Taxing the Poor? Questions Over Tinubu’s Fiscal Reforms

Bythecrusadersvoicetm

Mar 15, 2026

 

By Paul Okojie

Nigeria is currently navigating one of the most difficult economic periods in its recent history. Rising inflation, declining purchasing power, high unemployment, and the continued weakening of the naira have combined to create a harsh reality for millions of citizens. Yet, at a time when many Nigerians are struggling to survive, the federal government under Bola Ahmed Tinubu has intensified its push for expanded taxation.

At the centre of this evolving fiscal agenda is Taiwo Oyedele, a tax policy expert who recently moved from serving as chairman of the Presidential Committee on Fiscal Policy and Tax Reforms to his new role as Minister of State for Finance. His rise within the administration has been swift, and his influence over Nigeria’s emerging tax framework is widely acknowledged.

Supporters within government describe Oyedele as a technocrat tasked with modernizing Nigeria’s fragile revenue system. However, critics view his appointment with skepticism, arguing that the aggressive fiscal reforms being introduced risk placing additional burdens on a population already grappling with economic hardship.

Nigeria’s fiscal challenges are not new. For decades, the country relied heavily on crude oil revenues while maintaining one of the lowest tax-to-GDP ratios globally. Governments historically collected limited revenue from taxation, resorting instead to borrowing while postponing difficult structural reforms.

Yet the strategy currently being pursued raises fresh concerns.

Since assuming office, President Tinubu’s administration has introduced a series of sweeping economic policies. The removal of fuel subsidies led to an immediate surge in petrol prices, while the liberalization of the foreign exchange market triggered a sharp depreciation of the naira. The ripple effects have been felt across the economy, driving up the cost of transportation, food, and essential services.

For many households, these policy shifts have translated into a severe cost-of-living crisis.

Now, the government is entering the next phase of its economic reform agenda: a comprehensive overhaul of Nigeria’s tax system. The new framework championed by Oyedele aims to centralize tax administration, strengthen compliance mechanisms, and significantly expand the national tax net.

In principle, the objective is to build a modern and efficient revenue system capable of funding national development.

In practice, however, many Nigerians fear the reforms may deepen the financial strain already facing households and small businesses.
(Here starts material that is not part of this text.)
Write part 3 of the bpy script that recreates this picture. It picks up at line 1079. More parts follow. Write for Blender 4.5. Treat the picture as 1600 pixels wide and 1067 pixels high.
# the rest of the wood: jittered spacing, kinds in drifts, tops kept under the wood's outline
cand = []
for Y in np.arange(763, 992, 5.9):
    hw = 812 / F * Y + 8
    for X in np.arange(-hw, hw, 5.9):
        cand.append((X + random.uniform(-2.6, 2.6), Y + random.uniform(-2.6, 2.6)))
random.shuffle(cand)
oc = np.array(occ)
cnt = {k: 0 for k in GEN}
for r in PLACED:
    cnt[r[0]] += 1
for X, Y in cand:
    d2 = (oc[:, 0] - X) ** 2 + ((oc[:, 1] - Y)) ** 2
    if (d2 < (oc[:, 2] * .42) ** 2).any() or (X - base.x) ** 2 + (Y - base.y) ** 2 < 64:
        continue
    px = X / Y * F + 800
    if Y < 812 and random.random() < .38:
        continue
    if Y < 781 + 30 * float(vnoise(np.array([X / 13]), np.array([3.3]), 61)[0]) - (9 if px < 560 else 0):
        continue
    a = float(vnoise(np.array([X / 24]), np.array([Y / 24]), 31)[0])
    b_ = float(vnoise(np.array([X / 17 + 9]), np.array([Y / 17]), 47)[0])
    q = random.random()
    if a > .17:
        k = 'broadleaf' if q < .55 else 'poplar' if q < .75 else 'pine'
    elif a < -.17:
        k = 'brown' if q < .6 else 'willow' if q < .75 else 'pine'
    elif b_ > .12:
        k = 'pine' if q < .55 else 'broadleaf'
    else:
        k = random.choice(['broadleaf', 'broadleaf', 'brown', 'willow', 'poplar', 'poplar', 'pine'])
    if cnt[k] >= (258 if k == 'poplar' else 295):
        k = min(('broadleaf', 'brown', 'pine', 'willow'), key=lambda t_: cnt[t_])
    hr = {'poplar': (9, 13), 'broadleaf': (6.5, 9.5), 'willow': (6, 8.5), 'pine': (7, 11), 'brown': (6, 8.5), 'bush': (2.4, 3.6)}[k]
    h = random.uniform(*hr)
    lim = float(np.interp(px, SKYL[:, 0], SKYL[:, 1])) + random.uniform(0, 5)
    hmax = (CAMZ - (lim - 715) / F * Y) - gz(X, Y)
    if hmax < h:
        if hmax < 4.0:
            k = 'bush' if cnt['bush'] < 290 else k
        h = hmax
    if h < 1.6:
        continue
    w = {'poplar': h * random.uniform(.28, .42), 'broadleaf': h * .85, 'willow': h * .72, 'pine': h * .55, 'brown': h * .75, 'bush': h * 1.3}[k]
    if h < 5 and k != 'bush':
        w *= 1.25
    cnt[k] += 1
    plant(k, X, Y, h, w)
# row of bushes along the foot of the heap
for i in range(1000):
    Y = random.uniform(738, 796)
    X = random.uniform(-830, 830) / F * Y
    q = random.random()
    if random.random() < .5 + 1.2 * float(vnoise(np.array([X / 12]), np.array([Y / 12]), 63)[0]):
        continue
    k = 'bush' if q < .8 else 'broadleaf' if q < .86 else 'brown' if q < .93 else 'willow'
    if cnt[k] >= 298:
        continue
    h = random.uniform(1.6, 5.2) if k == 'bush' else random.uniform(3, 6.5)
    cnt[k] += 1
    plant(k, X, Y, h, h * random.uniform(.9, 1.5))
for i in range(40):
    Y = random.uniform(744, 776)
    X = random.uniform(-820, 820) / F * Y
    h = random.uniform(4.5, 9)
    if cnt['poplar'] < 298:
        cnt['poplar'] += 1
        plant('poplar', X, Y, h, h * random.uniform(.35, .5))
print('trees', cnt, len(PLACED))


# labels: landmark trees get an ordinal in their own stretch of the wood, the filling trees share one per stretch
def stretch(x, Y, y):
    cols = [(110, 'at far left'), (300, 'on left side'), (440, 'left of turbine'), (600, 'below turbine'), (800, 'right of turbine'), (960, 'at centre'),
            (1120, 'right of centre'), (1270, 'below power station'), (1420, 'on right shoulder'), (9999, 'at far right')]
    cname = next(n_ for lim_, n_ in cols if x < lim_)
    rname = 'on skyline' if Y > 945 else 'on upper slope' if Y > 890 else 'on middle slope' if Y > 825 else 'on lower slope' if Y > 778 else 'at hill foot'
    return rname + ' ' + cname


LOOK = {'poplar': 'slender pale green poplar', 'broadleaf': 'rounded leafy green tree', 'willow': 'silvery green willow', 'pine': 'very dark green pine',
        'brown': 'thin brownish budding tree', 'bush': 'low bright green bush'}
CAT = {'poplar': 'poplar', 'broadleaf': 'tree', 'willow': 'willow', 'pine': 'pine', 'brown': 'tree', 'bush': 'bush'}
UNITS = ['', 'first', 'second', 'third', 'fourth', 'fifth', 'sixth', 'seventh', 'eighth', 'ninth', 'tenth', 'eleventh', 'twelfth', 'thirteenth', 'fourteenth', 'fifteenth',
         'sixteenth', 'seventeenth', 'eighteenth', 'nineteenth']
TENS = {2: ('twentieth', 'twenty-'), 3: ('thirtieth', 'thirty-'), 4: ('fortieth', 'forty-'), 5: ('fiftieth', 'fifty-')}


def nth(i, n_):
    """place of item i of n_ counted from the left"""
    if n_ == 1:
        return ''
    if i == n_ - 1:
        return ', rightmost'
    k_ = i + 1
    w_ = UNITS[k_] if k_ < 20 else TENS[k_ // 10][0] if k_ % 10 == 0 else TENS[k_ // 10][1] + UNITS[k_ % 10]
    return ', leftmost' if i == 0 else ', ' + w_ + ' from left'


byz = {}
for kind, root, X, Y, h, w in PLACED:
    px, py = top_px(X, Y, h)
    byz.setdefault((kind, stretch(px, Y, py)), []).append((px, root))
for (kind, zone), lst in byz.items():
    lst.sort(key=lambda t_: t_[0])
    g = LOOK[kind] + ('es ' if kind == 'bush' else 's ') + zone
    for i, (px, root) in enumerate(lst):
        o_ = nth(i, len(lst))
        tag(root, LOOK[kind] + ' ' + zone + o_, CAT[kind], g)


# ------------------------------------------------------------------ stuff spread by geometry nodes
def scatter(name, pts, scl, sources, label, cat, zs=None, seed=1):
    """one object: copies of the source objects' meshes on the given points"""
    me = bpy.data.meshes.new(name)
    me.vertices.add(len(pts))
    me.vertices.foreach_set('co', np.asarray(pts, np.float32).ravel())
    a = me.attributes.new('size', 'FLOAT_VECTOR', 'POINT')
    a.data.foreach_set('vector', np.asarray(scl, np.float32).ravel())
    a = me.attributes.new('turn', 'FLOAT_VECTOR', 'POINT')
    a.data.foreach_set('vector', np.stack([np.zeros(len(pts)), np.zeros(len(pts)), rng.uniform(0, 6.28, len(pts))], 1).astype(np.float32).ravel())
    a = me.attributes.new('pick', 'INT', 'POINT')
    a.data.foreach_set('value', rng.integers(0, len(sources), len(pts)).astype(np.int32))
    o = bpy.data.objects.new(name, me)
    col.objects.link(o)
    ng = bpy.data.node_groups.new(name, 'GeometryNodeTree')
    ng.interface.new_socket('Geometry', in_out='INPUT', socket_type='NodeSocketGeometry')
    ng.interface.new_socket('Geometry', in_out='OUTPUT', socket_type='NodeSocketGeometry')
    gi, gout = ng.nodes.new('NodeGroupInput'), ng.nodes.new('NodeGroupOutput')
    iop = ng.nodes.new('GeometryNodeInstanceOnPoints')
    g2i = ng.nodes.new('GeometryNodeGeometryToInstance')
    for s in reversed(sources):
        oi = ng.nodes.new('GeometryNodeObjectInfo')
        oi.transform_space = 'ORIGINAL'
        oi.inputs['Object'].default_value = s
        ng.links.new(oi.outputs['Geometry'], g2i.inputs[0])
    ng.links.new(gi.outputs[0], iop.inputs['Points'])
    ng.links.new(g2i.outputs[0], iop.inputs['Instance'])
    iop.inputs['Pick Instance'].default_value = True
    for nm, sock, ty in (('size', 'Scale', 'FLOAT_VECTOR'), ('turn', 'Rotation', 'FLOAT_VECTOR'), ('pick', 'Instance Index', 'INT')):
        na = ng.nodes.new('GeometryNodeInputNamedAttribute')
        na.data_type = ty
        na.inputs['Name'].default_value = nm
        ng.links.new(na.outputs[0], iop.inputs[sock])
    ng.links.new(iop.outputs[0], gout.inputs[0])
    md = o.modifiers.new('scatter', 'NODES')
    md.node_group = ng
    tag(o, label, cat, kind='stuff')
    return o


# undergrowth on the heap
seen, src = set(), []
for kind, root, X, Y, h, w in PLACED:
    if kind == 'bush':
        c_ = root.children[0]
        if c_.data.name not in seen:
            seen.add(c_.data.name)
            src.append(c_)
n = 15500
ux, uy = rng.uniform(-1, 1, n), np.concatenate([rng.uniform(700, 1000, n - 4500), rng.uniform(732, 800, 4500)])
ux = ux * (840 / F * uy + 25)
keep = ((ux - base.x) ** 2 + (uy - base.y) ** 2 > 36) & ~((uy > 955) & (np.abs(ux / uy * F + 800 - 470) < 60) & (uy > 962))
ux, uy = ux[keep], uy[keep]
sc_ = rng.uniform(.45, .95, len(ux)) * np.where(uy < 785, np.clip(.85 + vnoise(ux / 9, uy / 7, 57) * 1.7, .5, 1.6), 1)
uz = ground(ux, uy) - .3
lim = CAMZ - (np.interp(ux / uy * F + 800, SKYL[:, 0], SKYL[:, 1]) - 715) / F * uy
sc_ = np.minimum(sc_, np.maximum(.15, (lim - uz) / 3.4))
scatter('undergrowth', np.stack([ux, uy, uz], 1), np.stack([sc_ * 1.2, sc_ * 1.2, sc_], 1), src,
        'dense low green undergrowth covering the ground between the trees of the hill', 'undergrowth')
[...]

Concerns have also been raised about transparency within the legislative process, following reports that a member of the House of Representatives identified discrepancies between the version of the tax legislation passed by lawmakers and the document eventually signed into law.

Economic reforms rarely operate in isolation; they unfold within complex social realities. In advanced economies, tax expansion typically occurs alongside robust social safety nets, reliable public services, and clear accountability in governance.

Nigeria offers no such assurances.

Public infrastructure remains inadequate, electricity supply is inconsistent, healthcare systems are overstretched, and recurring corruption scandals continue to erode public confidence in government institutions. For many citizens, the question therefore becomes unavoidable: why should taxpayers contribute more when public service delivery remains weak?

This tension represents a central contradiction in the administration’s fiscal strategy.

By prioritizing revenue expansion without first restoring trust in governance, the government risks creating the perception that its reforms are focused more on filling state coffers than improving citizens’ welfare. Without visible investments in job creation, social protection, and support for micro, small and medium-scale enterprises (MSMEs), increased taxation may be viewed not as reform, but as economic pressure on an already struggling population.

The implications are not purely economic, they are also political.

History demonstrates that taxation without visible public benefits can erode government legitimacy. When citizens believe they are paying more while receiving less in return, frustration grows, resentment deepens, and political stability can become fragile. For a country still consolidating its democratic institutions, such tensions carry significant risks.

None of this suggests that tax reform is unnecessary. Nigeria must eventually broaden its revenue base if it hopes to finance critical investments in infrastructure, education, healthcare, and long-term development for its rapidly expanding population.

However, reforms must be balanced, humane, and carefully sequenced.

What Nigerians urgently need today are policies that stimulate economic recovery, generate employment, and expand opportunities. Any fiscal reform perceived as “taxing poverty” risks undermining the very economic stability it seeks to achieve.

As Taiwo Oyedele settles into his new ministerial role, he faces the difficult task of proving that the reforms under his watch will strengthen Nigeria’s fiscal future without worsening the hardship faced by ordinary citizens.

If successful, he may ultimately be remembered as the technocrat who helped stabilize Nigeria’s public finance system. If not, history may judge his legacy far more critically, as the architect of a taxation regime introduced at a time when millions of Nigerians were already struggling to stay afloat.

For many Nigerians, the coming years will determine which version of that legacy prevails.